Soon after we arrived in Buffalo, I joined the Women´s International League for Peace and Freedom (“WILPF”), which since its founding during the First World War has worked for peace and international understanding. At that time we were mainly concerned about the Vietnam War. I was vice president and then president of the Buffalo branch. But often, when I was driving home after a meeting, I asked myself if we had accomplished anything. The answer was no. I asked myself if it had at least been a stimulating evening among friends. Again the answer was negative. The most vocal members seemed to consider arguments normal. I knew that it would have been better if I had spent the evening with the children, although they were reaching an age when they no longer were very interested in their mothers company. There was one member who was convinced that one of us was an agent of the FBI, and gradually I came to realize that she meant me. On the other hand, I did meet one of my best friends there, Halina Kantor. Halina had escaped from Poland as a child and later lived with her husband at the Highlander Folk School in Tennessee. Because of the Vietnam War she moved to Toronto with her husband and children. Then there was, and still is, Miriam Becker, who still in her high eighties is very devoted to causes of peace and social justice.

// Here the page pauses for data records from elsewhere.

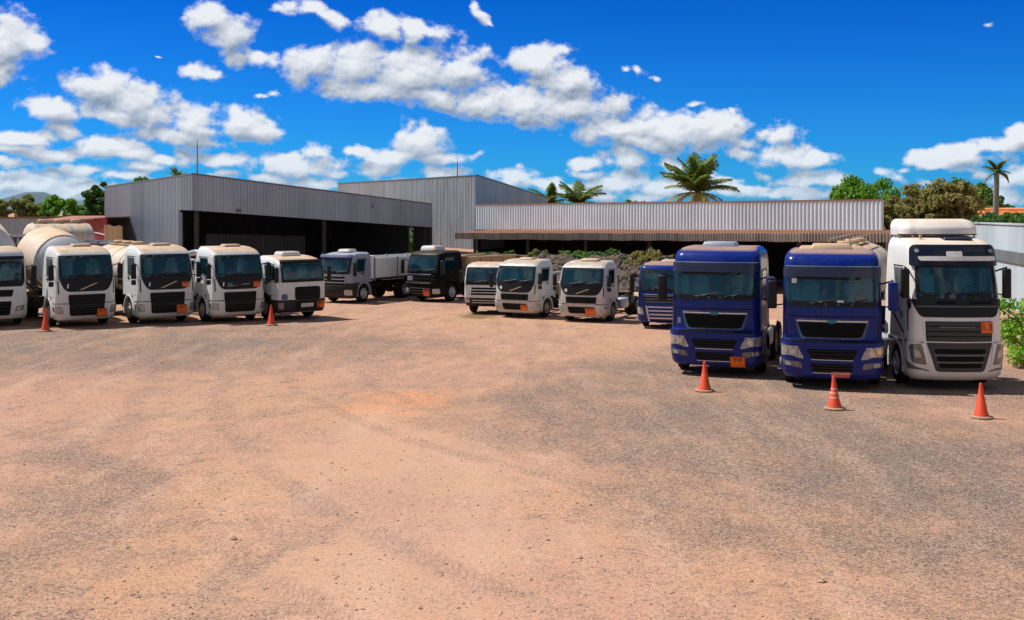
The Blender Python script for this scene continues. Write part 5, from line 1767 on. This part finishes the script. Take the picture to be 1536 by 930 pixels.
def tree(px, Y, topy, wpx, label, mat, group=None, name='tree', basey=None, clumps=46, per=110, leaf=.34, low=.28, sparse=0.0):
    x = gx(px, Y); ht = zz(topy, Y); wr = wpx / F * Y / 2
    t = tag(empty(name, (x, Y, 0)), label, 'tree', group)
    zb = ht * low
    cs = []
    limbs = []
    zc = (zb + ht) / 2; rz = (ht - zb) / 2
    for k in range(clumps):
        a = random.uniform(0, 2 * math.pi); cz = random.uniform(-1, 1)
        q = math.sqrt(1 - cz * cz * .85)
        r = random.uniform(.55, .95)
        p = (math.cos(a) * q * wr * r, math.sin(a) * q * wr * r, zc + cz * rz * r)
        cr = random.uniform(.16, .30) * min(wr, rz * 1.4)
        cs.append((*p, cr))
        if k % 5 == 0: limbs.append(p)
    o = build_leaves(leaf_cloud(cs, per, leaf, 1), 'crown', mat, t)
    m = MB()
    r0 = max(.12, ht * .022)
    m.tube([(0, 0, -.1), (.1, .05, zb * .5), (0, 0, zb), (0, 0, zc)], [r0 * 1.3, r0, r0 * .85, r0 * .4], 8)
    for p in limbs:
        s = Vector((0, 0, zb * random.uniform(.7, 1.1)))
        e = Vector(p); mid = s.lerp(e, .5) + Vector((0, 0, .1 * ht))
        m.tube([s, mid, e], [r0 * .5, r0 * .3, r0 * .08], 6)
    m.build('trunk', 'bark', t)
    return t

GL = 'trees behind the left wall'
tree(30, 100, 292, 70, 'pale olive bushy tree leftmost behind the far wall, below the distant hill', 'leaf_brownish', GL)
tree(72, 104, 301, 46, 'low green tree beside the pale olive one, just right of the distant hill', 'leaf_green', GL)
tree(90, 98, 289, 56, 'leafy bright green tree with ragged top above the red shed roof', 'leaf_bright', GL)
tree(122, 102, 298, 52, 'rounded mid green tree between the ragged tree and the dark tree', 'leaf_green', GL)
tree(147, 96, 268, 44, 'tall dark dense tree standing against the edge of the grey shed', 'leaf_dark', GL, clumps=60, per=130)
tree(0, 96, 293, 40, 'olive tree cut by the left edge of the photo', 'leaf_brownish', GL)
tree(-30, 99, 287, 60, 'green tree outside the left edge behind the far wall', 'leaf_green', GL)
GS = 'tree tops over the open shed'
tree(212, 112, 266, 48, 'green tree top showing above the sloping side of the open shed', 'leaf_bright', GS, low=.35)
tree(250, 110, 262, 36, 'dark tree top beside the shed mast, right of another tree top', 'leaf_dark', GS, low=.35)
GR = 'trees on the right'
tree(1300, 92, 264, 112, 'broad dense green tree rising above the right end of the white fascia', 'leaf_bright', GR, clumps=90, per=130, leaf=.32, low=.3)
tree(1262, 94, 283, 50, 'lower rounded bright green tree at the left of the broad tree', 'leaf_bright', GR, clumps=40)
tree(1408, 70, 264, 122, 'big ragged brownish tree thinning to bare twigs behind the white tractor roof', 'leaf_olive', GR, clumps=140, per=140, leaf=.30, low=.12)
tree(1350, 64, 290, 62, 'brown drying bush hanging at the end of the long shed', 'leaf_olive', GR, clumps=80, per=130, leaf=.24, low=.05)
tree(1385, 96, 278, 60, 'green tree filling the gap left of the big ragged brownish tree', 'leaf_green', GR, clumps=50)
tree(1438, 98, 274, 56, 'green tree close behind the right flank of the ragged brownish tree', 'leaf_bright', GR, clumps=46)
tree(1456, 90, 266, 92, 'green tree with open crown between the brownish tree and the slim palm', 'leaf_green', GR, clumps=70, leaf=.32)
tree(1486, 96, 290, 60, 'low dark green tree behind the tiled roof beside the slim palm', 'leaf_dark', GR, clumps=40)
tree(1532, 100, 304, 60, 'low green tree behind the tiled roof at the right edge', 'leaf_green', GR, clumps=36)
tree(950, 98, 292, 50, 'round green tree top above the middle of the white fascia', 'leaf_bright', None, clumps=40, per=120)

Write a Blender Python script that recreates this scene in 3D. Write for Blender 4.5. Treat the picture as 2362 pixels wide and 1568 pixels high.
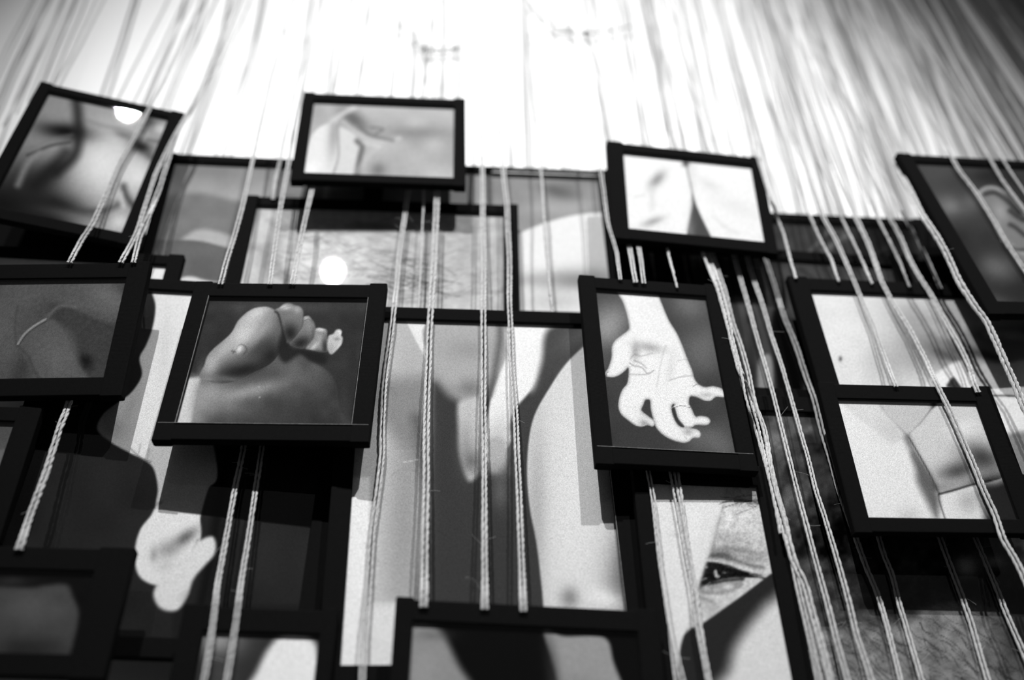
import bpy, math, random
import numpy as np

# ------------------------------------------------------------------ scene, camera, light
for o in list(bpy.data.objects): bpy.data.objects.remove(o, do_unlink=True)
SC = bpy.context.scene
COL = SC.collection
EYE = np.array([0.0, 0.0, 1.50])              # camera position, metres
PITCH, YAW, ROLL = math.radians(37.2), math.radians(6.05), math.radians(-1.57)
FPX = 2297.0                                   # focal length in pixels of a 2362 wide frame (35 mm lens)
_cp, _sp = math.cos(PITCH), math.sin(PITCH)
FWD = np.array([math.sin(YAW)*_cp, math.cos(YAW)*_cp, _sp])
_r = np.array([math.cos(YAW), -math.sin(YAW), 0.0]); _u = np.cross(_r, FWD)
RGT = math.cos(ROLL)*_r + math.sin(ROLL)*_u
UPV = -math.sin(ROLL)*_r + math.cos(ROLL)*_u
WALL_Y = 0.935

cam_data = bpy.data.cameras.new('camera'); cam = bpy.data.objects.new('camera', cam_data); COL.objects.link(cam)
from mathutils import Matrix, Vector
M3 = Matrix(((RGT[0], UPV[0], -FWD[0]), (RGT[1], UPV[1], -FWD[1]), (RGT[2], UPV[2], -FWD[2])))
cam.matrix_world = Matrix.Translation(Vector(EYE)) @ M3.to_4x4()
cam_data.sensor_width = 36.0; cam_data.lens = FPX/2362*36.0
cam_data.clip_start = 0.02
cam_data.dof.use_dof = True; cam_data.dof.focus_distance = 0.955; cam_data.dof.aperture_fstop = 1.5
SC.camera = cam

w = bpy.data.worlds.new('gallery_air'); SC.world = w; w.use_nodes = True
w.node_tree.nodes['Background'].inputs['Color'].default_value = (1, 1, 1, 1)
w.node_tree.nodes['Background'].inputs['Strength'].default_value = 0.085

def spot(name, loc, aim, watts, size_deg, blend, radius):
    d = bpy.data.lights.new(name, 'SPOT'); d.energy = watts; d.spot_size = math.radians(size_deg)
    d.spot_blend = blend; d.shadow_soft_size = radius; d.color = (1, 1, 1)
    o = bpy.data.objects.new(name, d); COL.objects.link(o); o.location = loc
    o.rotation_euler = (Vector(aim)-Vector(loc)).to_track_quat('-Z', 'Y').to_euler()
    return o
spot('ceiling_spot', (-0.705, -2.0, 1.5+3.64), (0.09, 0.9, 1.5+0.79), 1020, 27, 1.0, 0.017)
spot('ceiling_spot', (0.90, -2.0, 1.5+3.40), (0.22, 0.9, 1.5+0.80), 680, 26, 1.0, 0.020)

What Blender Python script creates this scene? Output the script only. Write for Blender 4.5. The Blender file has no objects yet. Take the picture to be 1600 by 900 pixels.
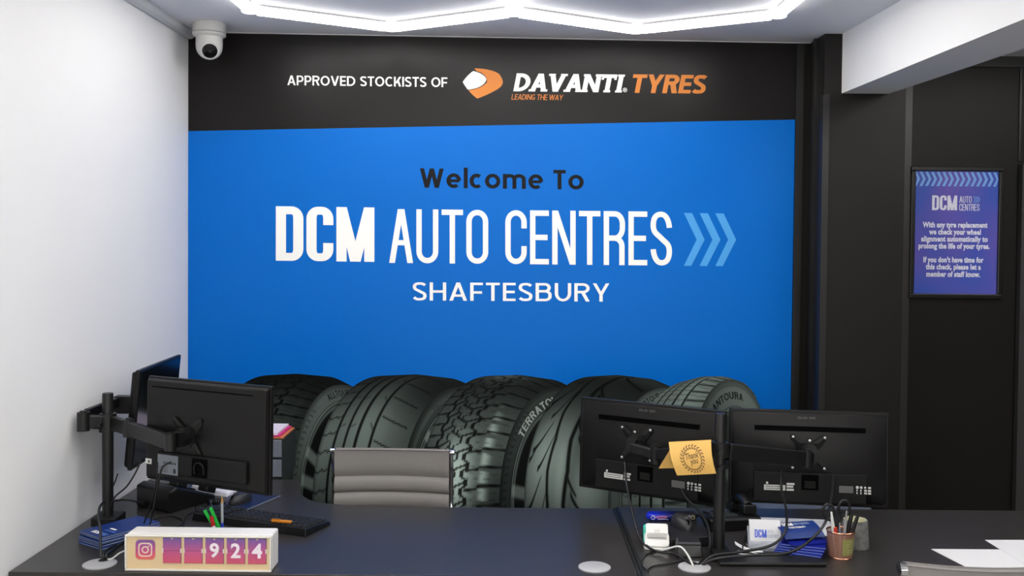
import bpy, math, random
import numpy as np
from mathutils import Vector, Matrix, Euler
random.seed(7)
R = math.radians
S = bpy.context.scene
C = S.collection

# ---------------------------------------------------------------- camera
FPX = 1500.0                       # focal length in pixels of the 1600 x 900 frame
CAMZ = 1.69
PITCH, ROLL = R(1.3), 0.009
HOR = 375.0                        # pixel row of the horizon in the middle of the frame
PPY = HOR + FPX * math.tan(PITCH)  # principal point row
cam = bpy.data.cameras.new('camera')
cam.sensor_width = 36.0
cam.lens = 36.0 * FPX / 1600.0
cam.shift_y = -(450.0 - PPY) / 1600.0
cam.clip_start = 0.05
cam_o = bpy.data.objects.new('camera', cam)
C.objects.link(cam_o)
CM = Matrix.Rotation(R(90) - PITCH, 3, 'X') @ Matrix.Rotation(ROLL, 3, 'Z')
cam_o.matrix_world = Matrix.Translation((0, 0, CAMZ)) @ CM.to_4x4()
S.camera = cam_o

# ---------------------------------------------------------------- world, exposure
w = bpy.data.worlds.new('world')
S.world = w
w.use_nodes = True
w.node_tree.nodes['Background'].inputs[0].default_value = (1.0, 0.985, 0.96, 1)
w.node_tree.nodes['Background'].inputs[1].default_value = 3.3
S.view_settings.view_transform = 'Standard'
S.view_settings.look = 'None'
S.view_settings.gamma = 1.0
S.view_settings.use_curve_mapping = False
S.view_settings.exposure = 0.0
TUBE_POWER = 17.6                  # emission of the hexagon ceiling tubes

# ---------------------------------------------------------------- pixel to place
def ray(px, py):
    d = Vector(((px - 800.0) / FPX, -(py - PPY) / FPX, -1.0))
    return CM @ d
def at_z(px, py, z):
    d = ray(px, py)
    t = (z - CAMZ) / d.z
    return Vector((d.x * t, d.y * t, z))
def at_y(px, py, y):
    d = ray(px, py)
    t = y / d.y
    return Vector((d.x * t, y, CAMZ + d.z * t))
DESK = 0.74
def D(px, py):
    return at_z(px, py, DESK)
# back wall plane: runs from the left corner, receding a little to the right
WA = Vector((-1.421, 4.21, 0))
WB = Vector((1.30, 4.325, 0))
WD = (WB - WA).normalized()
WN = Vector((WD.y, -WD.x, 0))      # towards the camera
def W(px, py, off=0.0):
    d = ray(px, py)
    o = Vector((0, 0, CAMZ))
    p0 = WA + WN * off
    t = (p0 - o).dot(WN) / d.dot(WN)
    return o + d * t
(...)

Gradually I found out that in WILPF sympathies for the Soviet Union and its foreign policy interests predominated. After I returned from my first trip to Czechoslovakia in 1966, I listened to a report by a WILPF member about the country. She had not had the opportunity that I had to be in touch with people there, and so saw everything very differently and was enthusiastic about the achievements of socialism.
Some further experiences led me to lose interest in the organization. During the seventies, we were repeatedly asked to make donations for the followers of Salvador Allende who were persecuted by Chilean general Augusto Pinochet. When I suggested to the head office in Philadelphia that they also support the dissidents in Czechoslovakia, I was told that WILPF was not interested in being another organization of Red-baiters.